The parents of the murdered French student Celine Figard (right) will today dedicate a garden to her memory, in the village where he body was discovered. Celine, 19, was found dead in a lay-by, near Ombersley, Worcestershire, in January 1996.

She had gone missing while travelling from her home in France to spend Christmas with her cousin at a Hampshire hotel. She was last seen accepting a lift at a motorway service station.

Despite a massive nationwide search for the vehicle over the freezing New Year period, Celine was not found until her body was dumped by the roadside. She had been raped and bludgeoned to death. Lorry driver Stuart Morgan was later convicted of her murder and is serving a life sentence.

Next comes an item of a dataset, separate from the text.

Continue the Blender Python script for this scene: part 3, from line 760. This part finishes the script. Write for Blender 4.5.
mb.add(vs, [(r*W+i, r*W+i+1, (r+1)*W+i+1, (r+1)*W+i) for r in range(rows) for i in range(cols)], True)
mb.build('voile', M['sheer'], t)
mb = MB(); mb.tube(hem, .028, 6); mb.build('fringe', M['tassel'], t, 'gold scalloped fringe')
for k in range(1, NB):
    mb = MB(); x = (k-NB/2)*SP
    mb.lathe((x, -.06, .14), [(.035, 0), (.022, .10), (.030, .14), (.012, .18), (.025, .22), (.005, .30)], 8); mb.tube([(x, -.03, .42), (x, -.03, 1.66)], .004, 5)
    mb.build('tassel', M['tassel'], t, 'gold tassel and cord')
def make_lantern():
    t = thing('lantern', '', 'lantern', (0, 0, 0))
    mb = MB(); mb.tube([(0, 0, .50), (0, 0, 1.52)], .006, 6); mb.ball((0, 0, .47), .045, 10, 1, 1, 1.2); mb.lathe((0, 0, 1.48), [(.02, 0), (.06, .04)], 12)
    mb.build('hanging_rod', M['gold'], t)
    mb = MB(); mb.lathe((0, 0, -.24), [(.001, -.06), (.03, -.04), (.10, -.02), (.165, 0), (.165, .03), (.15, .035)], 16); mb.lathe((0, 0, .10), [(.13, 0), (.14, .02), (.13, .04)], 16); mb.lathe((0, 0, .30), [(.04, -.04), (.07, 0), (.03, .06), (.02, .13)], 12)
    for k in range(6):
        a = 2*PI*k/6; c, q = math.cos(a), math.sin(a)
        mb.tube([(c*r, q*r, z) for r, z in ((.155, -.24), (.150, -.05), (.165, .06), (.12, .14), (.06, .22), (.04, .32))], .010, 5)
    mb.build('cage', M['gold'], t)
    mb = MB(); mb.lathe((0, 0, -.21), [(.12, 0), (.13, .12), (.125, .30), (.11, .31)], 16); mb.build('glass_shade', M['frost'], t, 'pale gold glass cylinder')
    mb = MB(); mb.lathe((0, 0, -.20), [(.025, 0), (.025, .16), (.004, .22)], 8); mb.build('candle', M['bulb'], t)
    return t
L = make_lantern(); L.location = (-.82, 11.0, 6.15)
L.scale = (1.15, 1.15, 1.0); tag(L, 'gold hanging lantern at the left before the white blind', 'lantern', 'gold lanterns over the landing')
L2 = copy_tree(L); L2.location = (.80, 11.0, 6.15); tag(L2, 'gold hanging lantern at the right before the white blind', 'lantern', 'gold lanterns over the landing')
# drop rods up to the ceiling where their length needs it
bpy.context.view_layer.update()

The teenager's father, Bernard, a farmer, and her mother, Martine, travelled from their home in France to attend Morgan's trial at Worcester Crown Court, listening to the evidence with the help of a police interpreter.

The garden, in the grounds of St Andrew's Parish Church in Ombersley, which has been paid for by the local community, was designed by a local garden centre with a spring-time theme, and will flower every February with white daffodils, narcissi and wild flowering bulbs.

Many of the flowers and plants originate from France.

The man who led the investigation into Celine's murder, Chief Superintendent John McCammont, and the West Mercia Police Chief Constable, David Blakey, will also attend the ceremony.

Canon Peter Kerr, Rector of Ombersley, said: "The garden is visible and lasting evidence of the strong and insistent wish of the people of this county that Celine should not be forgotten.

"It is also a living expression of our hope that young people from both our countries should travel and return home safely."